What I don’t understand is why everyone is so quick to dismiss the factor that experience plays in making things get better. Seth Allen played very nearly a full season against some really, really, tough opponents. For a three-star guard being given the reins of a young team, he obviously struggled a bit. But to say that he didn’t improve as the season progressed is a downright farce.

For that I point to his 24 of his final 25 games before he got injured. I cut the number to 24 to exclude his eight turnover performance against Duke (even though he was an integral piece to that victory). Over that 24 game stretch, Seth Allen averaged a mere 1.2 turnovers a game. The number drops to just one turnover a game if I take out his other four turnover performance. What does that tell me? It says that even though Seth Allen left a sour taste in every observers mouth with his. at times, painfully inaccurate passing early in the season, he was actually pretty good as a freshman.

1.2 turnovers a game over a 24 game stretch is an incredibly acceptable number for a freshman guard who is playing out of position in one of the toughest conferences in the country; I defy anyone to tell me otherwise in that matter.
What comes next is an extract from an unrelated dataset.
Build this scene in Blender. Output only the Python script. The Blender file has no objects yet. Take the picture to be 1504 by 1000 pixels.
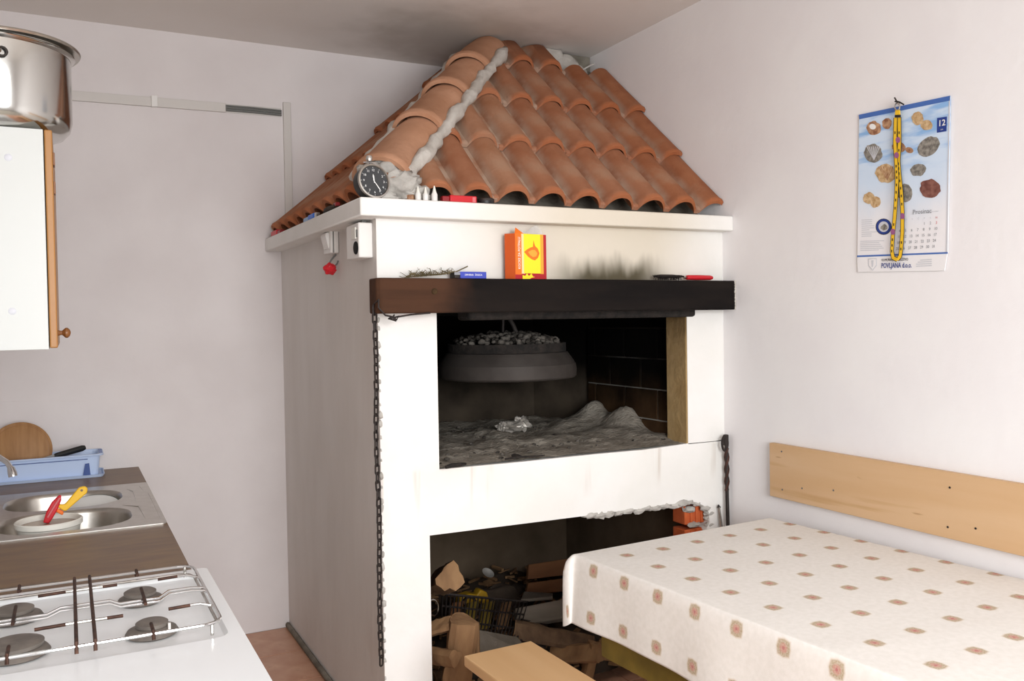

I ran his assist numbers over that 24 game stretch as well, and he averaged 1.7 assists over that same stretch. Note that I’ve never once suggested Allen was a pure point guard, or that he was even a great guard. I’m just trying to dispel the notion that he’s a turnover machine and we can write him off now.

Then of course there’s Roddy Peters coming in. I’m not going to sell Peters short at all with his game; from what I’ve seen, he’s a better player than Seth Allen already. As a top-end four-star guard, Peters is on the cusp of being a great player, but with a year off recovering from injury it’s going to be incredibly hard to gauge his production. Given that it’s guesswork at this point, let’s just speculate that he’s completely healthy come season time.

If Peters is at where he was at the start of his senior year, he’s a definite impact player coming into College Park. He is a competent shooter, and has the size to be a very effective defender as well. Even super scouter Dave Telep said earlier this year that he hadn’t seen a player evolve so quickly, and that he was already an elite point guard. If that’s the type of endorsement this kid is getting, I’ll take it. Roddy Peters is going to have turnover issues, but that doesn’t mean he is going to be a slouch when it comes to ball distribution.

That’s a major reason that I think things will be alright if the backcourt remains only Faust, Allen, and Roddy. Nick Faust will be able to play off the ball (where he excels) while Roddy is on the court, because Peters is more than likely going to be an effective passer. When Allen steps onto the floor, Maryland is probably going to have to run a lot more iso, but Nick Faust and Dez Wells are both pretty good at that, too. You add in an improved Layman and sharpshooter Evan Smotrycz around the perimeter to catch kick-out passes from those three slashers? I think that’s going to resolve a lot more problems than it’s going to cause. The three ball tends to cure a lot of things, and Maryland is going to be far more effective next year in that regard, I’d think.

They do lose Len, but the guy who will be replacing him in Charles Mitchell almost negates the necessity for tougher entry passes (an aspect the Terps struggled mightily in) that the big Ukrainian required to be effective offensively. Mitchell mostly creates his own points through an unheard of tenacity on the offensive glass, which is a very good thing. It’s going to really help lower the chances of a turnover being caused by our guards feeding it down low. If you can’t solve the problem, eliminate it outright.

The bottom line is that without Len, the guards that we have can specialize more on kick-outs to (hopefully) an improved deep shooting group. The entire dynamic of the team is going to look different without him. I think having a lot of guards who can slash and kick the ball out is more important than ever, and we’ll be getting that in Faust, Allen, and Peters. Two of those three I have reason to believe haven’t yet reached their ceilings and will stand to improve themselves after a year of seasoning. Basically, I like where the team is at, transfer or no transfer.